Additionally, modern dairy cows have been systematically bred to produce up to 12 times the amount of milk they would naturally produce: a bonus for the farmers, of course, but resulting in many issues for the cows themselves.

Consuming dairy products doesn't kill cows

So what happens to the calves that are borne to dairy cows? And what about the dairy cows themselves?

After de-budding, tail-docking and castration (all of which can be done without anaesthetic if under a week old), male calves are often sold for veal and females are either sold on for beef or put back into the cycle of impregnation, birthing and milk production.

As for the dairy cows themselves?

Dairy cows are generally considered unproductive at around 8 years old yet the natural lifespan of a healthy cow is between 20 and 25 years.
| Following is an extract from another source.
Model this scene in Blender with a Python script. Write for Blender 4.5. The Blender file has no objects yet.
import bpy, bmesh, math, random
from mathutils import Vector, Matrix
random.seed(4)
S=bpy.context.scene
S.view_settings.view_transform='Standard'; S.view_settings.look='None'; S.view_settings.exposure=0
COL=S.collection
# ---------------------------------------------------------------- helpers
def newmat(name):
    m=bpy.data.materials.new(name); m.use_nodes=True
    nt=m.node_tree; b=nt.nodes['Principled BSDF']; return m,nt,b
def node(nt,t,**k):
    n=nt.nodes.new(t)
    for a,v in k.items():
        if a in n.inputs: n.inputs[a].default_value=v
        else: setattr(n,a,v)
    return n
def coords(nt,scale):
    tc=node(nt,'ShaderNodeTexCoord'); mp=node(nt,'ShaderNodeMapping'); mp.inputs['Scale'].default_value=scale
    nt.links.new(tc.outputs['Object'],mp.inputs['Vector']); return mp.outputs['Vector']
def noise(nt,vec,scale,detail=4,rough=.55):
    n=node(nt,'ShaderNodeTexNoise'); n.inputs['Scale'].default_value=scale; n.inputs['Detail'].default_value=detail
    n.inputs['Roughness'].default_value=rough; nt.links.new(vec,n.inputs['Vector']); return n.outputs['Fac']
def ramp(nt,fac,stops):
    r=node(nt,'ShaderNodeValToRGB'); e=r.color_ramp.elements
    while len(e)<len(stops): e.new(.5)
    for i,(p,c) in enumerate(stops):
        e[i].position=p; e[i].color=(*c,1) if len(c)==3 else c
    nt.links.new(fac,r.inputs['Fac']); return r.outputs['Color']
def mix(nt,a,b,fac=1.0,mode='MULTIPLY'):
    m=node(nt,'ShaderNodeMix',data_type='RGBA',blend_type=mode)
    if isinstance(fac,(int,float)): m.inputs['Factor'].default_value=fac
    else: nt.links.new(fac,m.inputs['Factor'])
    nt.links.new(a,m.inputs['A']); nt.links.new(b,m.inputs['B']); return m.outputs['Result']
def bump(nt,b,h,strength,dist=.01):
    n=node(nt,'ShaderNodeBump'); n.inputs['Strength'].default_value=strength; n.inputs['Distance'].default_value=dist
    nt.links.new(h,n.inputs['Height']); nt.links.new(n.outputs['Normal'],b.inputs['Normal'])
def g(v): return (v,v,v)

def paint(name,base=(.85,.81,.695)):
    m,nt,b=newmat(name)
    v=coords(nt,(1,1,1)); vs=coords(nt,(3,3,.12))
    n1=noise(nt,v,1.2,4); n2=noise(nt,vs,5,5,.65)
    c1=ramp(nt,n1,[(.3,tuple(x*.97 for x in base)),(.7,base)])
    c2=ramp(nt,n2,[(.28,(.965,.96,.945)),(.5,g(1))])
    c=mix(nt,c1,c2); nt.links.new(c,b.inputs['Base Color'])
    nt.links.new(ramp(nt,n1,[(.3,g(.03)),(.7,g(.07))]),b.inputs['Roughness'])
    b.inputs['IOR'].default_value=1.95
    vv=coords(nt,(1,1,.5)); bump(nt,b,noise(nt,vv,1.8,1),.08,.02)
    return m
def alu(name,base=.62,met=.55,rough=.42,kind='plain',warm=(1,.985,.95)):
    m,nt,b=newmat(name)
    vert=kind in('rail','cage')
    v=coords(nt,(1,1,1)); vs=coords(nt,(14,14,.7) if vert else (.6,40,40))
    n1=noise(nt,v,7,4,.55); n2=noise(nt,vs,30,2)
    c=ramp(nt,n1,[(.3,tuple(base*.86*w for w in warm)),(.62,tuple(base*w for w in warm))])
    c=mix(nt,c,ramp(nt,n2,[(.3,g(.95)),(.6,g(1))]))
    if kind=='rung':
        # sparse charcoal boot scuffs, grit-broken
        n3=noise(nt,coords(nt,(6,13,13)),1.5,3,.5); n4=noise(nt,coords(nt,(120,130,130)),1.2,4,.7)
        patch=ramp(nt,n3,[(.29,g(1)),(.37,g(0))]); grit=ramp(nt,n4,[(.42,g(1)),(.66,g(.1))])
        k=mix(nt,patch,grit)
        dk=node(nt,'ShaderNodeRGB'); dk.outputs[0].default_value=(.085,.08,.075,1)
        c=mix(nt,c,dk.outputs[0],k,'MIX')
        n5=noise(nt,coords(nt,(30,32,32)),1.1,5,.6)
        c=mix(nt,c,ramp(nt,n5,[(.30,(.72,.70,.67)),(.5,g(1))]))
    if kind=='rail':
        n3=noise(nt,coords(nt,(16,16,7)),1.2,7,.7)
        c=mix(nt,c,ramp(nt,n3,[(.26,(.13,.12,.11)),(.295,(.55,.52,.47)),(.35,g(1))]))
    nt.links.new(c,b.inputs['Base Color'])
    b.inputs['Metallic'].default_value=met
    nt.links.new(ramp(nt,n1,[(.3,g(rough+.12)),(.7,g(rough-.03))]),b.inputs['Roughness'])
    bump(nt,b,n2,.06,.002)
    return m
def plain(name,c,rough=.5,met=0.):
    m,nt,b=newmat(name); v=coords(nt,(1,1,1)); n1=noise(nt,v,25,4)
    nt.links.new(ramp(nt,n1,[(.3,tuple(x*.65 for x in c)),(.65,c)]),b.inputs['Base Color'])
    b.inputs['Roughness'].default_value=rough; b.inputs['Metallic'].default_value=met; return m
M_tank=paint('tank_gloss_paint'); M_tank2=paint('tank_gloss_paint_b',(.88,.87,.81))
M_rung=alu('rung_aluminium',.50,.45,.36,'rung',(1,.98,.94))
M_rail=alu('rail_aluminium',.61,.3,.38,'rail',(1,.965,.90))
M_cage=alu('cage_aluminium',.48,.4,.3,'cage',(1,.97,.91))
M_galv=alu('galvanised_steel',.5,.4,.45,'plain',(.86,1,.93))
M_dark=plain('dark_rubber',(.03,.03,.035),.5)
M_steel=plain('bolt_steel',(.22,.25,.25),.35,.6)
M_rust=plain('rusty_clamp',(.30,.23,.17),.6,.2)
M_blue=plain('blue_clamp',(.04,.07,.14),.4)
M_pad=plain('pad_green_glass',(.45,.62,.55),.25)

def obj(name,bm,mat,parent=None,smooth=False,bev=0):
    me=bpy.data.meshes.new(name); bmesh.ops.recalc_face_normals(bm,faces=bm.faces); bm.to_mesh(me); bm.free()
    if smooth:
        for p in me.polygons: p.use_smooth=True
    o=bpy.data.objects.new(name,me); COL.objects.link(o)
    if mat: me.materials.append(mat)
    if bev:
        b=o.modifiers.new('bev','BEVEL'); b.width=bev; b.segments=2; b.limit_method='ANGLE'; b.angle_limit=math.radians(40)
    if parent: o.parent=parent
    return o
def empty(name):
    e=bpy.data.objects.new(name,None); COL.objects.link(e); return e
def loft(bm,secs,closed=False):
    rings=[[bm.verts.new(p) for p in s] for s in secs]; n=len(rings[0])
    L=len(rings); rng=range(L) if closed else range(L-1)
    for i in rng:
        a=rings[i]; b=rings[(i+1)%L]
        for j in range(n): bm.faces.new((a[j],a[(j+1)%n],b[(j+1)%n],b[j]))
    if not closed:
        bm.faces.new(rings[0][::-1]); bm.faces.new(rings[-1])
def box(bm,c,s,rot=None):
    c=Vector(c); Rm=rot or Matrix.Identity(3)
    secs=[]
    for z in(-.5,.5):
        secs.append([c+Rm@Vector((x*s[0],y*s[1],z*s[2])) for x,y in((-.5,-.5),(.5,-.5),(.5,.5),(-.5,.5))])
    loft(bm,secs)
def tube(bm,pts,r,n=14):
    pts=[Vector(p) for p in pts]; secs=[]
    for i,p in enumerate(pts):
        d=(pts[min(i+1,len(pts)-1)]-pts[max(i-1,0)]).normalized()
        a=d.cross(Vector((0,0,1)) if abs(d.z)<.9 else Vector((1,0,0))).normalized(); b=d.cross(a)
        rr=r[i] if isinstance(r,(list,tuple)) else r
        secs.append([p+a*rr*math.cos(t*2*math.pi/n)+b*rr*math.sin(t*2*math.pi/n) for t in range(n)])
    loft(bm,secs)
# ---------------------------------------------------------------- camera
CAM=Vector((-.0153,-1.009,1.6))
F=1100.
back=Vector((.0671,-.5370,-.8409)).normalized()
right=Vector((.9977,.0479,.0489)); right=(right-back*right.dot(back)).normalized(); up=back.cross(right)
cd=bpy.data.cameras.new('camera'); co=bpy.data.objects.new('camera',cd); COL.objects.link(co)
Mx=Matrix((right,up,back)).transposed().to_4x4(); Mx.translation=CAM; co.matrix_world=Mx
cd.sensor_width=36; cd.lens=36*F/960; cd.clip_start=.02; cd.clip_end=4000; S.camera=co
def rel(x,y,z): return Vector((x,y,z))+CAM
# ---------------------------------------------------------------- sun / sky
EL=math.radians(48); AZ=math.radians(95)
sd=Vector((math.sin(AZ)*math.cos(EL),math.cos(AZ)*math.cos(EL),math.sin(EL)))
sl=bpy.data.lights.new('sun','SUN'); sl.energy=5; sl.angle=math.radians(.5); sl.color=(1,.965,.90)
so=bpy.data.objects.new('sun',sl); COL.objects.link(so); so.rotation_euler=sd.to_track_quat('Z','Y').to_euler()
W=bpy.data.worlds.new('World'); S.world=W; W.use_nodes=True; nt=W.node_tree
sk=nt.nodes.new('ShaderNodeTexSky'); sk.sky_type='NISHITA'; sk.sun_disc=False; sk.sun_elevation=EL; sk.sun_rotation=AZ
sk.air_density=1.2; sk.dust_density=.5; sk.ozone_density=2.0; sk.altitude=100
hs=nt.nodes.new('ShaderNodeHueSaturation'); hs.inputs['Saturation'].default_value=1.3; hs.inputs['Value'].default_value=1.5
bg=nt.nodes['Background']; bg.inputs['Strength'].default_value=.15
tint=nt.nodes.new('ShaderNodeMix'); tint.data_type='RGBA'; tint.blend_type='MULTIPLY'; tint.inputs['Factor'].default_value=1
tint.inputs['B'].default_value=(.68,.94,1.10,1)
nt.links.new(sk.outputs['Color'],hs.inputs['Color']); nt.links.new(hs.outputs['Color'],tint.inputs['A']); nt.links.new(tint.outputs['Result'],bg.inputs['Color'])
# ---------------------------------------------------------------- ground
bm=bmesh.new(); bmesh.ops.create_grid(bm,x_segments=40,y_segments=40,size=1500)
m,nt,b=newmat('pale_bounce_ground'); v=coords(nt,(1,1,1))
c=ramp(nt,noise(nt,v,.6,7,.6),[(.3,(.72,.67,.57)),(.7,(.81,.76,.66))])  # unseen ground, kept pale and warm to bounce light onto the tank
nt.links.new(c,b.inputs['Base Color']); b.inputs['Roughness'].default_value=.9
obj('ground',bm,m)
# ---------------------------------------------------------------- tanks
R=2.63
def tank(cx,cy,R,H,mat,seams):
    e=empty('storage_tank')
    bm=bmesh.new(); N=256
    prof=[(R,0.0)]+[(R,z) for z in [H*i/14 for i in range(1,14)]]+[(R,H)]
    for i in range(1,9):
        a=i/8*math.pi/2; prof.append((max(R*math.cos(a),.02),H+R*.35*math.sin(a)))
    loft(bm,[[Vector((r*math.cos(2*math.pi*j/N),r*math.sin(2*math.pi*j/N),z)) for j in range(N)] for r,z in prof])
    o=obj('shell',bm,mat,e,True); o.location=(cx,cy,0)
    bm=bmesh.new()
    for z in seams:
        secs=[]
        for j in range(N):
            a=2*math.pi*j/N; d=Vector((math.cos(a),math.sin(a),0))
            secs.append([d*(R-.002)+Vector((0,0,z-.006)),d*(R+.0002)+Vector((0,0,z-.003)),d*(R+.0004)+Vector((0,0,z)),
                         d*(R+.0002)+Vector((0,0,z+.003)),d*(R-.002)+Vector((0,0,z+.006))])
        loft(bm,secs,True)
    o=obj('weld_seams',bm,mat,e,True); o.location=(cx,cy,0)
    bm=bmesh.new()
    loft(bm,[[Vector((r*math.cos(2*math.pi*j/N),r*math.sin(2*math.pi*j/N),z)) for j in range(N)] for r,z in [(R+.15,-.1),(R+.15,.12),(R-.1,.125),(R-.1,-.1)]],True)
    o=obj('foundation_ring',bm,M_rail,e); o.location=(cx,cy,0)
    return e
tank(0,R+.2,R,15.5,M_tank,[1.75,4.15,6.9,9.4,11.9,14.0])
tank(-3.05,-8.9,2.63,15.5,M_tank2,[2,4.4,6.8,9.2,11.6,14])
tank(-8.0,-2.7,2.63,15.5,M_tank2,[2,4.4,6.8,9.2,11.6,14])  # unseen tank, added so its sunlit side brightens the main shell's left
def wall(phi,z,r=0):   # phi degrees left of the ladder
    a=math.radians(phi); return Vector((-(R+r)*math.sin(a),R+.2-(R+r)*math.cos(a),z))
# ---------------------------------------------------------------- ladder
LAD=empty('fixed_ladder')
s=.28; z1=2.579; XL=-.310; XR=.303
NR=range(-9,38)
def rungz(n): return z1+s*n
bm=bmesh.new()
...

The constant impregnation and birthing takes its toll with cows commonly unnaturally re-impregnated while still being milked adding even more stress. 150,000 cows are still pregnant when sent to the slaughterhouse to be made into low-grade beef.

So yes, consuming dairy doesn't directly kill the cows, but it does mean they lead a life of constant birthing and forced re-impregnation without being allowed to follow their natural mothering instincts or live out their natural life span. And then it kills them.
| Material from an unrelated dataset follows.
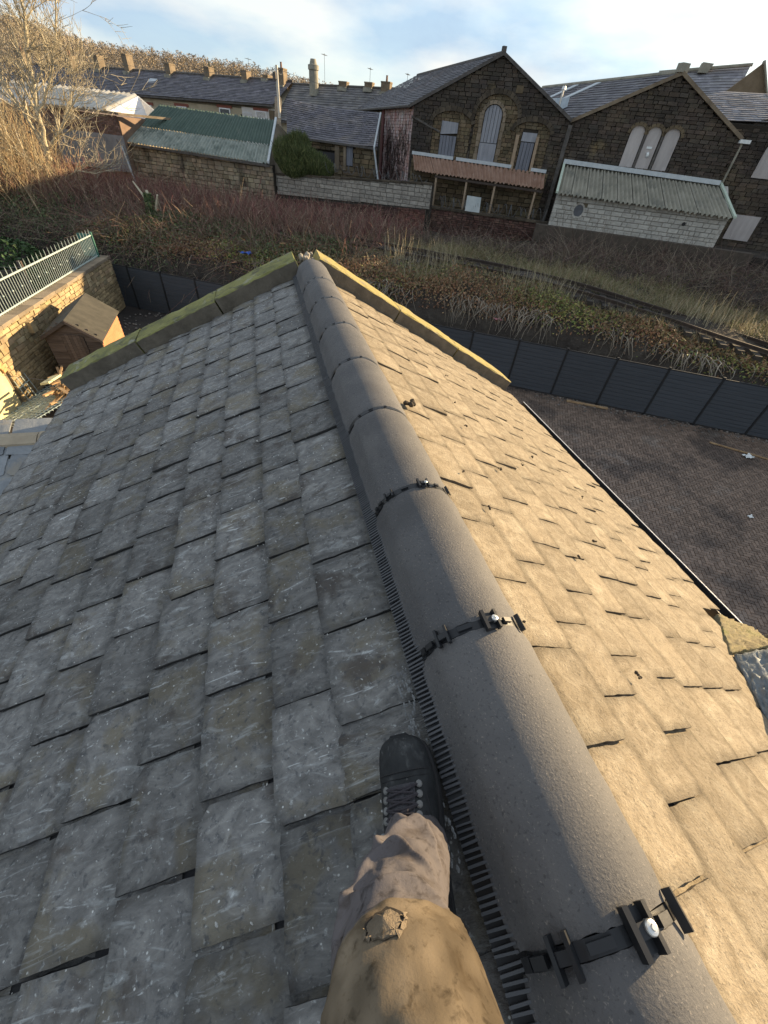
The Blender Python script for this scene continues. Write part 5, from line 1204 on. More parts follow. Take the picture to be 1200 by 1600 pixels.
slates_far(m3, ea, eb, rb, ra, 15, .45, mat('pale_frosted_slate', [(.15,.145,.155), (.24,.235,.245)], scale=1.2, dist=1.2, rough=.7, bump=.4, bscale=6, bdist=.03, vcol=True, rndoff=False, layers=[((.36,.35,.36), 2.0, (1,1,1), .56, .68, .6)]))
mb = MB(); mb.prism([ea-Vector((0,0,.08)), ra-Vector((0,0,.08)), ra-Vector((0,0,6))+TX*.0, ea-Vector((0,0,6))+TX*2.5], SX*15); mb.build('roof_core', M_djoint, m3)
m4 = thing('weaving_shed', 'pale slate roof with a small brown gable and a roof ventilator rising behind the mills', 'mill building', W(9, 46, -3.6))
T4 = 47.0
def q4(x, z): return W(x, T4, z)
slates_far(m4, W(6.0, T4-2.2, 3.3), W(10.9, T4-2.2, 3.5), W(11.6, T4+.3, 5.52), W(6.0, T4+1.5, 5.05), 12, .5, MATS['pale_frosted_slate'])
wall_slab(m4, [(9.4,3.2), (13.05,3.6), (11.75,5.45)], T4-2.0, .3, mat('brown_brick_gable', [(.15,.115,.075), (.22,.17,.115)], scale=2, rough=.95, bump=.5))
wall_slab(m4, [(6,-4), (13.2,-4), (13.2,3.4), (6,3.2)], T4+2.2, .3, M_djoint)
mb = MB(); mb.obox(W(11.68, T4-2.25, 5.40), SX*1.45+Vector((0,0,-1.90)), TX*.5, (0,0,.14)); mb.build('verge_stone', M_asb, m4)
mb = MB(); mb.tube([W(6, T4+1.2, 5.02), W(11.6, T4-.1, 5.55)], .09, n=6); mb.build('ridge', M_asb, m4)
mb = MB(); c = W(8.75, T4+.2, 5.05); mb.prism([c+SX*-.30, c+SX*.30, c+SX*.5+Vector((0,0,.46)), c+SX*-.22+Vector((0,0,.5))], TX*.6); mb.build('ventilator', M_asb, m4)

# --- low slate-roofed building and grey block wall in the middle
lb = thing('slate_outhouse', 'low stone outhouse with a sagging dark slate roof between the garage and the mill', 'outhouse', W(-16, 38, -4))
la, lb_, lc, ld = W(-19.6, 37.6, -.52), W(-12.3, 37.6, -.66), W(-13.4, 41.4, 1.24), W(-21.4, 41.4, 1.52)
slates_far(lb, la, lb_, lc, ld, 17, .30, mat('dark_purple_slate', [(.075,.073,.085), (.125,.12,.135)], scale=1.0, rough=.7, bump=.4, bscale=6, bdist=.03, vcol=True, rndoff=False, layers=[((.21,.185,.165), .45, (1,1,1), .50, .66, .7)]), sag=.12)
mb = MB(); mb.prism([la+TX*.35-Vector((0,0,.22)), lb_+TX*.35-Vector((0,0,.22)), lc-Vector((0,0,.35)), ld-Vector((0,0,.35))], Vector((0,0,-4))); mb.build('wall_core', M_djoint, lb)
masonry(lb, W(-19.4, 37.75, -4.2), SX, FN, 7.0, 0, 3.45, .26, .55, M_brownst, depth=.14, gap=.02, single=False, shade=.3, skip=lambda u, z: (1.9 < u < 3.75 and 2.2 < z < 2.95) or (4.6 < u < 5.15 and 2.2 < z < 3.4))
window_board(lb, [(-17.45,-2.0), (-15.7,-2.0), (-15.7,-1.28), (-17.45,-1.28)], 37.75, mat('dark_window_recess', [(.03,.03,.035), (.05,.05,.055)], rough=.6))
window_board(lb, [(-14.78,-1.9), (-14.28,-1.9), (-14.28,-.82), (-14.78,-.82)], 37.72, MATS['dark_grey_boarding'], 'door')
for s0_, s1_ in ((-15.7, -15.35), (-15.0, -14.8)): mb = MB(); mb.obox(W(s0_, 37.62, -2.2), SX*(s1_-s0_), TX*.12, (0,0,1.35)); mb.build('dressed_jamb', M_dress, lb)
mb = MB(); mb.obox(W(-19.65, 37.45, -.70), SX*7.35+Vector((0,0,-.14)), TX*.12, (0,0,.12)); mb.build('gutter', MATS['dark_verge'], lb)
mb = MB(); mb.obox(W(-20.6, 37.5, -.75), SX*.55, TX*4.0+SX*-1.9+Vector((0,0,2.1)), (0,0,.22)); mb.build('verge_stone', M_chim, lb)
mb = MB(); mb.tube([W(-12.5, 37.4, -.75), W(-12.05, 37.4, -2.6)], .07, n=6); mb.tube([W(-13.3, 41, 1.2), W(-12.5, 37.4, -.75)], .07, n=6); mb.build('drain_pipe', MATS['pale_flashing'], lb)
bw = thing('block_wall', 'grey concrete block wall behind the railway bank with a black damp stained top', 'wall', W(-13, 33.4, -4))
wall_slab(bw, [(-18.6,-5.2), (-6.9,-4.6), (-6.9,-2.12), (-18.6,-2.66)], 33.45, .2, M_djoint)
masonry(bw, W(-18.5, 33.42, -4.05), SX, FN, 11.5, lambda u: .28+.03*u, lambda u: 4.05-2.68+.048*u, .235, .48, M_grblock, name='block', depth=.1, gap=.016, rough=.02, cjit=.03)
for q in range(16):
    mb = MB(); u = q*.72; mb.obox(W(-18.5+u, 33.30, -2.66+.048*u), SX*.70, TX*.34, (0,0,.10)); mb.build('coping_block', MATS['sooty_voussoir'], bw)
M_rbrick = mat('sooty_brick_field', [(.055,.035,.03), (.105,.055,.045), (.20,.09,.07)], scale=.6, rough=.95, bump=.6, vcol=True, rndoff=False)
rb_ = thing('brick_wall', 'low crumbling sooty red brick retaining wall under the grey block wall', 'wall', W(-13, 33, -5))
wall_slab(rb_, [(-18.4,-5.6), (-7.2,-5.2), (-7.2,-3.42), (-18.4,-3.9)], 33.25, .15, M_djoint)
masonry(rb_, W(-18.4, 33.2, -5.4), SX, FN, 11.2, 0, lambda u: 1.45+.045*u, .11, .30, M_rbrick, name='brickwork', depth=.08, gap=.012, single=False, shade=.35)

# --- garage with a green tin roof
ga = thing('stone_garage', 'long rubble stone garage with a green corrugated tin roof', 'garage', W(-24.5, 33, -5))
wall_slab(ga, [(-30.3,-6), (-18.5,-6), (-18.5,-2.15), (-30.3,-1.95)], 33.05, .3, M_djoint)
masonry(ga, W(-30.3, 33.0, -5.7), SX, FN, 11.8, 0, lambda u: 5.7-1.98-.018*u, .21, .42, M_rubble, depth=.16, gap=.02, rough=.10, cjit=.35, limit=300, jm=mat('brown_rubble_far', [(.17,.14,.10), (.35,.295,.215)], scale=1.4, rough=.95, bump=.7, bscale=12, bdist=.04, vcol=True, layers=[((.035,.03,.025), .7, (1,1,.4), .55, .68, .75)]))
gA, gB, gC, gD = W(-30.6, 32.75, -1.86), W(-18.6, 32.75, -2.08), W(-20.05, 37.0, .16), W(-30.1, 37.0, .33)
M_green2 = mat('lichen_bleached_green_tin', [(.16,.19,.165), (.30,.325,.285)], scale=1.4, stretch=(1,1,1), rough=.7, bump=.1, layers=[((.060,.085,.072), 1.1, (1,1,1), .50, .66, .75)])
gm0, gm1 = gA.lerp(gD, .40), gB.lerp(gC, .40)
corrugated(ga, gA-Vector((0,0,-.0)), gB, gm1, gm0, .26, .062, M_green2, 'roof_sheet', sheets=12)
corrugated(ga, gm0+Vector((0,0,.02)), gm1+Vector((0,0,.02)), gC, gD, .26, .062, M_green, 'roof_sheet', sheets=12)
mb = MB(); mb.prism([W(-30.3,33.05,-2.1), W(-30.3,37,.15), W(-30.3,41,-2.1), W(-30.3,41,-6), W(-30.3,33.05,-6)], SX*.25); mb.build('end_wall', M_rubble, ga); mb = MB(); mb.prism([W(-19.4,33.05,-2.2), W(-20.2,37,.0), W(-19.4,41,-2.1), W(-19.4,41,-6), W(-19.0,33.05,-6)], SX*.25); mb.build('end_wall', M_rubble, ga)
mb = MB(); mb.obox(W(-30.6, 32.68, -2.04), SX*12.0+Vector((0,0,-.22)), TX*.12, (0,0,.12)); mb.build('gutter', MATS['dark_verge'], ga)
mb = MB(); mb.obox(W(-18.72, 32.72, -2.06), SX*.16, W(-20.05, 37.0, .20)-W(-18.6, 32.75, -2.06), (0,0,.14)); mb.build('barge_sheet', MATS['pale_flashing'], ga)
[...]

To support the dairy industry

It's hard not to be moved by Jamie Oliver and Gareth Wyn-Jones' heart wrenching footage of dairy farmers facing the collapse of businesses that they had hoped to pass on to "Little Harry."

However, it's even more difficult to continue to knowingly support an industry that is built on the exploitation of the female reproductive systems of sentient beings. In a genuine quest to know more, I personally emailed over 20 dairy businesses and received little or no concrete information about their common practices.

So I did some research and found myself sitting, highlighter in hand, staring at 55 pages of legislation with multiple browser windows in front of me, growing increasingly frustrated that what I was reading was, firstly, hugely open to individual's interpretation and, simultaneously, so full of inaccessible language that I needed explanatory notes to understand it.

As for the little Red Tractor I was also pointed toward? It turns out it's really no more stringent than the animal welfare laws themselves.

In conclusion

The media shows one side of dairy farms - the friendly, concerned local milk producer - but conversely Viva, known for their undercover exposés on UK farms describe the abhorrent practices in the Dark Side of Dairy a document I truly believe everyone should be aware of.

What if - as seemed to be suggested by Jamie Oliver - everyone who consumes dairy products continued to do so at the current rate but chose "free-range" products? Firstly, these products would be much more expensive. Additionally, there simply wouldn't be enough land to cope with the demand. Choosing these so-called ethical products is therefore a privilege not everyone has.

Personally, I am not willing to support an industry - free-range or not - that is not transparent in its practices, especially when live animals are affected. Are you?